### Short task:
Please restate, exactly as written, the lines running from the beginning of the material through the line that has "from mathutils import Vector, Matrix" in it.

### Information provided:
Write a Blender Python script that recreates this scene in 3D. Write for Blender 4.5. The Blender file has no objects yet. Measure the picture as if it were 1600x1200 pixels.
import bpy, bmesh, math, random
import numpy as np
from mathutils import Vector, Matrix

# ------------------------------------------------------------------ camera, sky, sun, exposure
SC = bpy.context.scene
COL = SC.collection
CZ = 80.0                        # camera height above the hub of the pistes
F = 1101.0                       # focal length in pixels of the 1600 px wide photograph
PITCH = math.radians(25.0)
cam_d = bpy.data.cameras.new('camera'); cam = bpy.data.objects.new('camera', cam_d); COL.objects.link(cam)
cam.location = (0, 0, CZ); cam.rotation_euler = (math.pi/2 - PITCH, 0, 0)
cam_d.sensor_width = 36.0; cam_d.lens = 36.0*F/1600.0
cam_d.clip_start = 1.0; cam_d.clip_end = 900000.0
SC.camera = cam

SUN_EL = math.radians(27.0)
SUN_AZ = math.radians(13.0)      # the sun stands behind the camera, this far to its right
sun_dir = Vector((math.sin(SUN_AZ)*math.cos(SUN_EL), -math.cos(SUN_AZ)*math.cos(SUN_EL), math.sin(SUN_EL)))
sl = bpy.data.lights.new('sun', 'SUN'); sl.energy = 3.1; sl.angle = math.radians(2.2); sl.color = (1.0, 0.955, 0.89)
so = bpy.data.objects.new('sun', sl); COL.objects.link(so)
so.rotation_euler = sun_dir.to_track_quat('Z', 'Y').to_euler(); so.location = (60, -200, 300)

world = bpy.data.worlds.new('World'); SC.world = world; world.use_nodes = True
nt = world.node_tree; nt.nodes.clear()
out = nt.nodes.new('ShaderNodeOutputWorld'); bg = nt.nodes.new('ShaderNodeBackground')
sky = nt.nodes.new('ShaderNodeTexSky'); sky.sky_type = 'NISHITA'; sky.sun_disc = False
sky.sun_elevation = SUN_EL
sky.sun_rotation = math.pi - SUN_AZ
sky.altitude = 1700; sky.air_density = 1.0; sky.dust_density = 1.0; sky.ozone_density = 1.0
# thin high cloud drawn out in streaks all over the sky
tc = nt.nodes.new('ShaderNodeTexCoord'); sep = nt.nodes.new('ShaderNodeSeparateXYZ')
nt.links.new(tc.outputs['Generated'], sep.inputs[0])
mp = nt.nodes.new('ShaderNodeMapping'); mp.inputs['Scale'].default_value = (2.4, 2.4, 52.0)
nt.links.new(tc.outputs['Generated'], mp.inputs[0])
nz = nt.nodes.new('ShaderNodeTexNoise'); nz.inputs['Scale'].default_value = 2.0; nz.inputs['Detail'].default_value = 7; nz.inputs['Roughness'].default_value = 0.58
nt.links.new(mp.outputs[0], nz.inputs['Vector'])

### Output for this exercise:
Write a Blender Python script that recreates this scene in 3D. Write for Blender 4.5. The Blender file has no objects yet. Measure the picture as if it were 1600x1200 pixels.
import bpy, bmesh, math, random
import numpy as np
from mathutils import Vector, Matrix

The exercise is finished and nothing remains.